Monday, March 22, 2010

No Popcorn Popping on the Apricot Tree

For those of you who did not grow up Mormon, "Popcorn Popping on the Apricot tree" is a peppy little children's song about spring and blossoms on fruit trees. Last year my aprium (interspecific hybrid between an apricot and a plum, but basically it looks and tastes like an apricot) was so thickly covered in faintly blushing white blossoms that it was easy to see where a child might make a mistake about it being popcorn. This year, the tree looks like this.
Just one lone blossom in the middle of the tree. I kinda guessed from my relatively low gas bills that we were having a warm winter. Well, the winter tomatoes were a big hint, too. And those bananas that keep getting closer to ripe. But I had hoped it would not be so warm that my fruit trees wouldn't get enough dormant time to produce fruit. Unfortunately that appears to be the case. But maybe only for the aprium.
The nectarine and plum are blooming nicely, and the pear and apples look promising as well. I didn't hold out any hope for the cherries until this week. There are only a few varieties of cherry that will fruit with less than 500-1200 hours of chill time (air temperatures below 40 or 45 degrees, depending upon whom you ask). I have a pair that are supposed to need 250-400 hours. Did they get it?
Those look like baby cherry blossoms to me.

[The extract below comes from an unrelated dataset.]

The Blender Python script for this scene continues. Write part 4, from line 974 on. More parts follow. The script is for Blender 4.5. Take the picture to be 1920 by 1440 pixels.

Aside from the lack of apricots, we don't seem to have had any major garden losses over the winter. Well, except for the incredible disappearing brassica seedlings. Time and again I planted them- cabbage, broccoli, etc. Tme and again some pest or another ate them- chickens, snails, crickets, maybe even mice/rats. Don't they know I need to eat my veggies, too?

1 comment:

  1. Aw, poor trees. We've had a fairly good bloom up here, but it rained the whole time so I'm not sure how much the bees could get done.

    A couple of weeks ago we sang "Popcorn Popping" in Primary and since I was running the music, I told them we live in Chico with the almond trees, so we changed it, and then I made them pronounce it the bizarre Chico way, which sounds like AA-mund. So we all sang "Popcorn Popping on the AAmund Tree."